RISORSE UMANE

Comportamento antisindacale:

La Legge n. 300 del 20.5.1970, intitolata “Norme sulla tutela della libertà e dignità dei lavoratori, della libertà sindacale e dell’attività sindacale nei luoghi di lavoro e norme sul collocamento“, c.d. Statuto dei lavoratori, riconosce al sindacato l’esercizio della impresa di alcuni diritti, quali la libertà e l’attività sindacale, e, allo stesso tempo, riconosce il potere di agire in giudizio, per la tutela degli interessi dei lavoratori.

L’art. 28 della legge di cui sopra, come modificato dalla l. 8.11.1997, n. 847, dispone che “qualora il datore di lavoro ponga in essere comportamenti diretti ad impedire o limitare l’esercizio della libertà e della attività sindacale, nonché del diritto di sciopero, su ricorso degli organismi locali delle associazioni sindacali nazioni che vi abbiano interesse, il giudice del luogo dove è posto in essere il comportamento denunciato, nei due giorni successivi, convocate le parti ed assunte sommarie informazioni, qualora ritenga sussistente la violazione di cui al presente comma, ordina al datore di lavoro, con decreto motivato ed immediatamente esecutivo, la cessazione del comportamento illegittimo e la rimozione degli effetti“.

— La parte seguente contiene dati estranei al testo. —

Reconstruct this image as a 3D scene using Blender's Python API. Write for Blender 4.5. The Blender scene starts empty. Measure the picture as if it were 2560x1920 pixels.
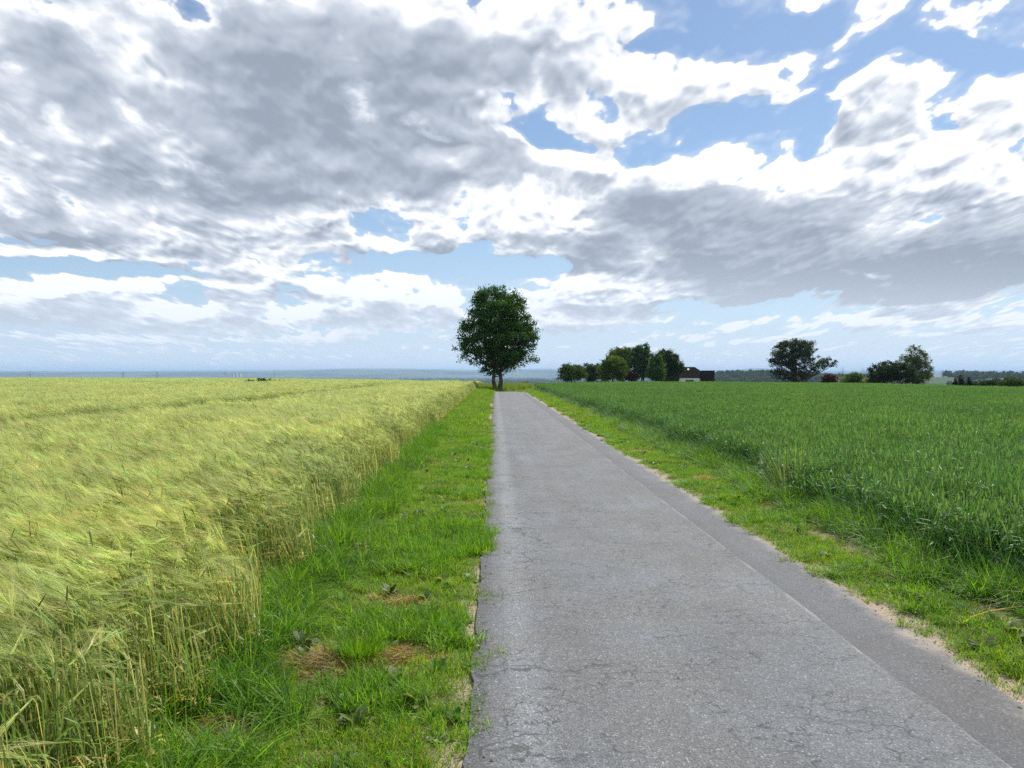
import bpy, math, random
import numpy as np
from mathutils import Vector

# ------------------------------------------------------------------ camera, sky, sun, exposure
scene = bpy.context.scene
EYE = 1.70
cam = bpy.data.cameras.new('camera')
cam.sensor_width = 36.0
cam.lens = 27.04
cam.clip_start = 0.05
cam.clip_end = 200000.0
cam_ob = bpy.data.objects.new('camera', cam)
scene.collection.objects.link(cam_ob)
cam_ob.location = (0.0, 0.0, EYE)
cam_ob.rotation_euler = (math.radians(90.0 - 0.80), 0.0, math.radians(-1.25))
scene.camera = cam_ob

SUN_AZ, SUN_EL = math.radians(34.0), math.radians(50.0)

scene.view_settings.view_transform = 'Standard'
scene.view_settings.look = 'None'
scene.view_settings.exposure = 0.22
scene.view_settings.gamma = 1.0

cy = scene.cycles
cy.max_bounces = 6
cy.diffuse_bounces = 3
cy.glossy_bounces = 2
cy.transmission_bounces = 3
cy.transparent_max_bounces = 4
cy.volume_bounces = 1
cy.caustics_reflective = False
cy.caustics_refractive = False
cy.sample_clamp_indirect = 6.0
cy.use_denoising = False
cy.denoiser = 'OPENIMAGEDENOISE'
cy.denoising_input_passes = 'RGB_ALBEDO_NORMAL'
cy.denoising_prefilter = 'ACCURATE'


class Nodes:
    """small helper to write node trees as expressions"""
    def __init__(self, tree):
        self.t = tree
        tree.nodes.clear()

    def n(self, kind, **kw):
        nd = self.t.nodes.new(kind)
        for k, v in kw.items():
            setattr(nd, k, v)
        return nd

    def put(self, sock, v):
        if v is None:
            return
        if isinstance(v, bpy.types.NodeSocket):
            self.t.links.new(v, sock)
        else:
            sock.default_value = v

    def math(self, op, a, b=None, c=None, clamp=False):
        nd = self.n('ShaderNodeMath', operation=op, use_clamp=clamp)
        for s, v in zip(nd.inputs, (a, b, c)):
            self.put(s, v)
        return nd.outputs[0]

    def vec(self, op, a, b=None, scale=None):
        nd = self.n('ShaderNodeVectorMath', operation=op)
        self.put(nd.inputs[0], a)
        if b is not None:
            self.put(nd.inputs[1], b)
        if scale is not None:
            self.put(nd.inputs['Scale'], scale)
        return nd.outputs['Value'] if op in ('LENGTH', 'DOT_PRODUCT') else nd.outputs[0]

    def comb(self, x, y, z):
        nd = self.n('ShaderNodeCombineXYZ')
        for s, v in zip(nd.inputs, (x, y, z)):
            self.put(s, v)
        return nd.outputs[0]

    def noise(self, v, scale, detail=4.0, rough=0.5, dims='3D', dist=0.0, color=False, lac=2.0):
        nd = self.n('ShaderNodeTexNoise', noise_dimensions=dims)
        self.put(nd.inputs['Vector'], v)
        nd.inputs['Scale'].default_value = scale
        nd.inputs['Detail'].default_value = detail
        nd.inputs['Roughness'].default_value = rough
        nd.inputs['Distortion'].default_value = dist
        nd.inputs['Lacunarity'].default_value = lac
        return nd.outputs['Color'] if color else nd.outputs['Fac']

    def voronoi(self, v, scale, feature='F1', dims='3D', out='Distance', detail=0.0, rnd=1.0):
        nd = self.n('ShaderNodeTexVoronoi', voronoi_dimensions=dims, feature=feature)
        self.put(nd.inputs['Vector'], v)
        nd.inputs['Scale'].default_value = scale
        if 'Detail' in nd.inputs:
            nd.inputs['Detail'].default_value = detail
        nd.inputs['Randomness'].default_value = rnd
        return nd.outputs[out]

    def step(self, v, a, b, smooth=True, lo=0.0, hi=1.0):
        nd = self.n('ShaderNodeMapRange', interpolation_type='SMOOTHSTEP' if smooth else 'LINEAR')
        self.put(nd.inputs['Value'], v)
        nd.inputs['From Min'].default_value = a
        nd.inputs['From Max'].default_value = b
        nd.inputs['To Min'].default_value = lo
        nd.inputs['To Max'].default_value = hi
        return nd.outputs['Result']

    def mix(self, f, a, b, mode='MIX'):
        nd = self.n('ShaderNodeMix', data_type='RGBA', blend_type=mode)
        self.put(nd.inputs['Factor'], f)
        for s, v in ((nd.inputs['A'], a), (nd.inputs['B'], b)):
            if isinstance(v, tuple) and len(v) == 3:
                v = v + (1.0,)
            self.put([q for q in nd.inputs if q.name == s.name and q.type == 'RGBA'][0], v)
        return [q for q in nd.outputs if q.type == 'RGBA'][0]


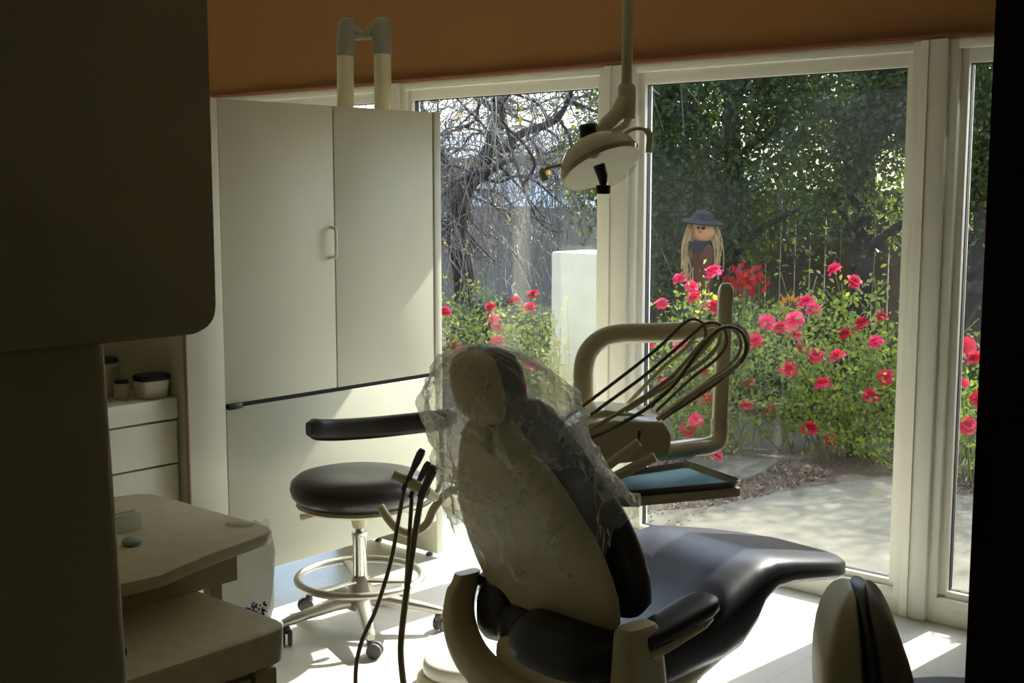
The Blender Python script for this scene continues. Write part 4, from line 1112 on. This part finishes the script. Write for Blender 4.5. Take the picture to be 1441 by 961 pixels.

L’azione in giudizio per la tutela degli interessi dei lavoratori ha, quindi, come presupposto una condotta antisindacale posta in essere da soggetti che svolgono attività imputabile al datore di lavoro. Il legislatore definisce come condotta antisindacale del datore di lavoro tutti quei comportamenti che vadano a ledere la libertà sindacale dei lavoratori, nozione volutamente ampia al fine di comprendere nella stessa qualsiasi attacco od ostacolo al libero svolgimento della dialettica sindacale.